Skip all pictures, then copy the lines from the start of the data through the line with "mb = MB(); mb.box(XL-.1, XR+.1, YB-.1, .0, ZC, ZC+.1);", keeping both ends.
----
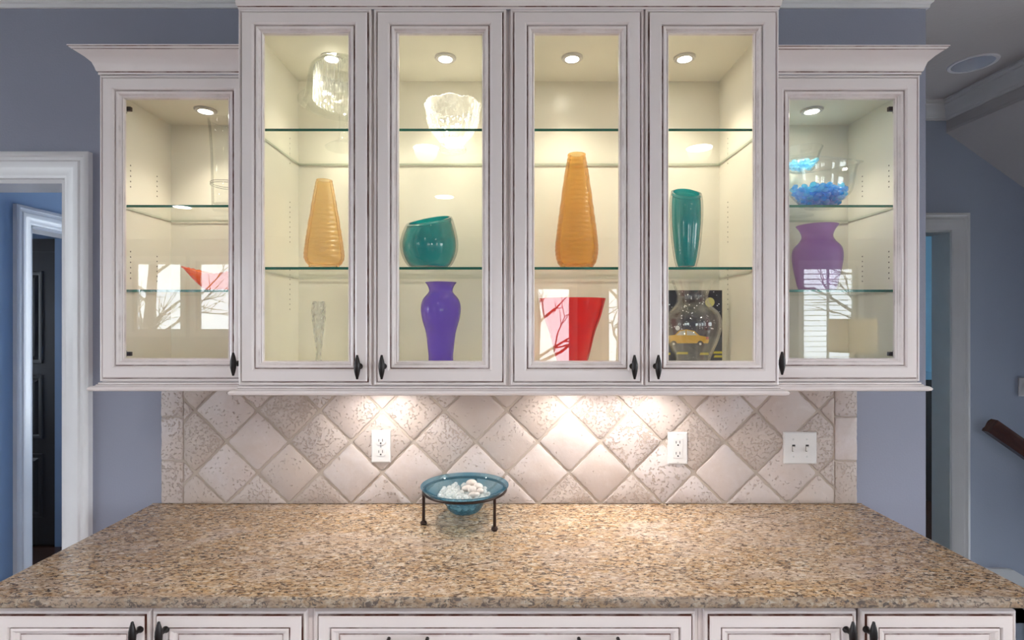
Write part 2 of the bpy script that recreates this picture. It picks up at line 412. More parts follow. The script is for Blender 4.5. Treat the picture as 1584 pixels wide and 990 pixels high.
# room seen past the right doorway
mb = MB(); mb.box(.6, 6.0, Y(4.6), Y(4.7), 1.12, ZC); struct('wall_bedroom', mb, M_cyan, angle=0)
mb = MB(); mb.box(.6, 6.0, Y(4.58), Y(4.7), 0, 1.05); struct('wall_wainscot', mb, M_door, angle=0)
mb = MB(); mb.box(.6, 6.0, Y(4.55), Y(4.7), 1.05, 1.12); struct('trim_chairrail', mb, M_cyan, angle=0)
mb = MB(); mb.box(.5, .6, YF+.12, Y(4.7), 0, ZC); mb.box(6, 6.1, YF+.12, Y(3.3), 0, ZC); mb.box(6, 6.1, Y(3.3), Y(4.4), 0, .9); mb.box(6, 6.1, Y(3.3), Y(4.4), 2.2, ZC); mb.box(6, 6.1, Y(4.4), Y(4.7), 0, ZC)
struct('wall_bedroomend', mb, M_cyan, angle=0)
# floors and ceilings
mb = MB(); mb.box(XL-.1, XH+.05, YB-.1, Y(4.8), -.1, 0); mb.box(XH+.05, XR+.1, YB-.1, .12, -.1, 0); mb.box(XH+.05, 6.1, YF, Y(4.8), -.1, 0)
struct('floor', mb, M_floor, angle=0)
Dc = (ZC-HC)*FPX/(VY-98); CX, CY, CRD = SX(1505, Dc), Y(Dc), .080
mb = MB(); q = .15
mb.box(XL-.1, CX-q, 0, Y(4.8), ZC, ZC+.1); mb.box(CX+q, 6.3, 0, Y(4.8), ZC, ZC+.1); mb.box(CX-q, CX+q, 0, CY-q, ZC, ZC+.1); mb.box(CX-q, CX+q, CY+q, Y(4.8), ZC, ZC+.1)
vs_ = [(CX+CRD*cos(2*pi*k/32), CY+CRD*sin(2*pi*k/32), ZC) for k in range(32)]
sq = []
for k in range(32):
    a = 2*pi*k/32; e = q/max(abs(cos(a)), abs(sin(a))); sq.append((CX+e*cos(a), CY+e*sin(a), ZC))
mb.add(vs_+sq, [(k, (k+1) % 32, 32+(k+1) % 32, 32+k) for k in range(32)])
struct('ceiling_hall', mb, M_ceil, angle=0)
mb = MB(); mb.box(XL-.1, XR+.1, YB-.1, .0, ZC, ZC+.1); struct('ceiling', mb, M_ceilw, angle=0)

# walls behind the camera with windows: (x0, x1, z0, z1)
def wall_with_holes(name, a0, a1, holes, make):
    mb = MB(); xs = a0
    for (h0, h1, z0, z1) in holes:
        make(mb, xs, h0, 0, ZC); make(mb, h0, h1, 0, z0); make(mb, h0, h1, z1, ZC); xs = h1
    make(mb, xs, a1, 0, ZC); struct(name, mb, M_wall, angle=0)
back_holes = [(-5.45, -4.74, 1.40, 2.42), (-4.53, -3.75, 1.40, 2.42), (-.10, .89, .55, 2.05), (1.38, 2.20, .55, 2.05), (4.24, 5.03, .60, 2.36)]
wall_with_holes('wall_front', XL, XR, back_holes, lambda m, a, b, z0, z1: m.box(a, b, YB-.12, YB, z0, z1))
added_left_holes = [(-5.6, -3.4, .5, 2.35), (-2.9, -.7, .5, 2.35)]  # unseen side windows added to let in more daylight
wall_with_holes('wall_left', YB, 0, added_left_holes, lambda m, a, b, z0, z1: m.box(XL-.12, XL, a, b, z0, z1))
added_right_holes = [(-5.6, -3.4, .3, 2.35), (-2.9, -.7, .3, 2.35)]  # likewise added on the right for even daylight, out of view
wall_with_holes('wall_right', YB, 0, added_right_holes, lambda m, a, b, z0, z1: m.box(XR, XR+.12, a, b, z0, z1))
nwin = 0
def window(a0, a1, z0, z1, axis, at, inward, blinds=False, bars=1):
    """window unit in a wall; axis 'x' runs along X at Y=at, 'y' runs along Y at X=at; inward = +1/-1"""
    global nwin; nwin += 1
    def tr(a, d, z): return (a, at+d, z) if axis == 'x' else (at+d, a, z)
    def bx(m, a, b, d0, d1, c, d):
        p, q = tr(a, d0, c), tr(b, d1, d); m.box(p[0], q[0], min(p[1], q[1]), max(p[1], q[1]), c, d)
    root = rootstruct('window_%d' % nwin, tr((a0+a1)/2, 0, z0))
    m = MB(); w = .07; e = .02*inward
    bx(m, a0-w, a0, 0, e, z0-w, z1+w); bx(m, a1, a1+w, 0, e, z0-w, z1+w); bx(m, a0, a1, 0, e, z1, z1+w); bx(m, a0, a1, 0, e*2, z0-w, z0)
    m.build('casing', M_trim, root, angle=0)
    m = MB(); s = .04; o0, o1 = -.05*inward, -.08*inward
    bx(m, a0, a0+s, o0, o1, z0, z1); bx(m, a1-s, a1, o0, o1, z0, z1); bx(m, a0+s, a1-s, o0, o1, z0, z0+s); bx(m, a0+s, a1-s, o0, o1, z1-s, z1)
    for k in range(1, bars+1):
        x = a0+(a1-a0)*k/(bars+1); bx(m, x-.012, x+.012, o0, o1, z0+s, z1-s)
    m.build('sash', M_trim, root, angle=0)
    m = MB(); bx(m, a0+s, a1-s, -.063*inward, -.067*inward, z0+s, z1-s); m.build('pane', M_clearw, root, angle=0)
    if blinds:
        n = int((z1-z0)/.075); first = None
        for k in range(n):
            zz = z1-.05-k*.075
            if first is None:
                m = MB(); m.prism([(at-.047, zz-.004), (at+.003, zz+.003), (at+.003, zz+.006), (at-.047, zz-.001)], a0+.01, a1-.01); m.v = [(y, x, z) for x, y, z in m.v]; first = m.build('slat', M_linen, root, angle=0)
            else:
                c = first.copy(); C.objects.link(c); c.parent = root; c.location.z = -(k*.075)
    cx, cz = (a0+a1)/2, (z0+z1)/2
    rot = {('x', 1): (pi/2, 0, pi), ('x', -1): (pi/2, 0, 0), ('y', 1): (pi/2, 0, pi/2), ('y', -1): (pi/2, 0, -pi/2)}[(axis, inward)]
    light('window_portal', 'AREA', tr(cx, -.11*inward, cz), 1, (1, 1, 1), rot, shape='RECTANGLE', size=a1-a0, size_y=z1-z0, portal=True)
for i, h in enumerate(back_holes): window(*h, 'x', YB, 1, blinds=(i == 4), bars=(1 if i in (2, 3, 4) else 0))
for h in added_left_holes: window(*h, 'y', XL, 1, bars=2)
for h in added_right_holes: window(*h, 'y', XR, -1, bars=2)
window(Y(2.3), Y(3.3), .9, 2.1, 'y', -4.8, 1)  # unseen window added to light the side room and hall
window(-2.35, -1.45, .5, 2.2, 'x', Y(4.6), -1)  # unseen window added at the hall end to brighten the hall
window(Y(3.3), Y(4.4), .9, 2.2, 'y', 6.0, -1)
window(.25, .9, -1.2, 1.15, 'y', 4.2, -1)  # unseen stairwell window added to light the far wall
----
OUTPUT OF THE TASK
Write part 2 of the bpy script that recreates this picture. It picks up at line 412. More parts follow. The script is for Blender 4.5. Treat the picture as 1584 pixels wide and 990 pixels high.
# room seen past the right doorway
mb = MB(); mb.box(.6, 6.0, Y(4.6), Y(4.7), 1.12, ZC); struct('wall_bedroom', mb, M_cyan, angle=0)
mb = MB(); mb.box(.6, 6.0, Y(4.58), Y(4.7), 0, 1.05); struct('wall_wainscot', mb, M_door, angle=0)
mb = MB(); mb.box(.6, 6.0, Y(4.55), Y(4.7), 1.05, 1.12); struct('trim_chairrail', mb, M_cyan, angle=0)
mb = MB(); mb.box(.5, .6, YF+.12, Y(4.7), 0, ZC); mb.box(6, 6.1, YF+.12, Y(3.3), 0, ZC); mb.box(6, 6.1, Y(3.3), Y(4.4), 0, .9); mb.box(6, 6.1, Y(3.3), Y(4.4), 2.2, ZC); mb.box(6, 6.1, Y(4.4), Y(4.7), 0, ZC)
struct('wall_bedroomend', mb, M_cyan, angle=0)
# floors and ceilings
mb = MB(); mb.box(XL-.1, XH+.05, YB-.1, Y(4.8), -.1, 0); mb.box(XH+.05, XR+.1, YB-.1, .12, -.1, 0); mb.box(XH+.05, 6.1, YF, Y(4.8), -.1, 0)
struct('floor', mb, M_floor, angle=0)
Dc = (ZC-HC)*FPX/(VY-98); CX, CY, CRD = SX(1505, Dc), Y(Dc), .080
mb = MB(); q = .15
mb.box(XL-.1, CX-q, 0, Y(4.8), ZC, ZC+.1); mb.box(CX+q, 6.3, 0, Y(4.8), ZC, ZC+.1); mb.box(CX-q, CX+q, 0, CY-q, ZC, ZC+.1); mb.box(CX-q, CX+q, CY+q, Y(4.8), ZC, ZC+.1)
vs_ = [(CX+CRD*cos(2*pi*k/32), CY+CRD*sin(2*pi*k/32), ZC) for k in range(32)]
sq = []
for k in range(32):
    a = 2*pi*k/32; e = q/max(abs(cos(a)), abs(sin(a))); sq.append((CX+e*cos(a), CY+e*sin(a), ZC))
mb.add(vs_+sq, [(k, (k+1) % 32, 32+(k+1) % 32, 32+k) for k in range(32)])
struct('ceiling_hall', mb, M_ceil, angle=0)
mb = MB(); mb.box(XL-.1, XR+.1, YB-.1, .0, ZC, ZC+.1); struct('ceiling', mb, M_ceilw, angle=0)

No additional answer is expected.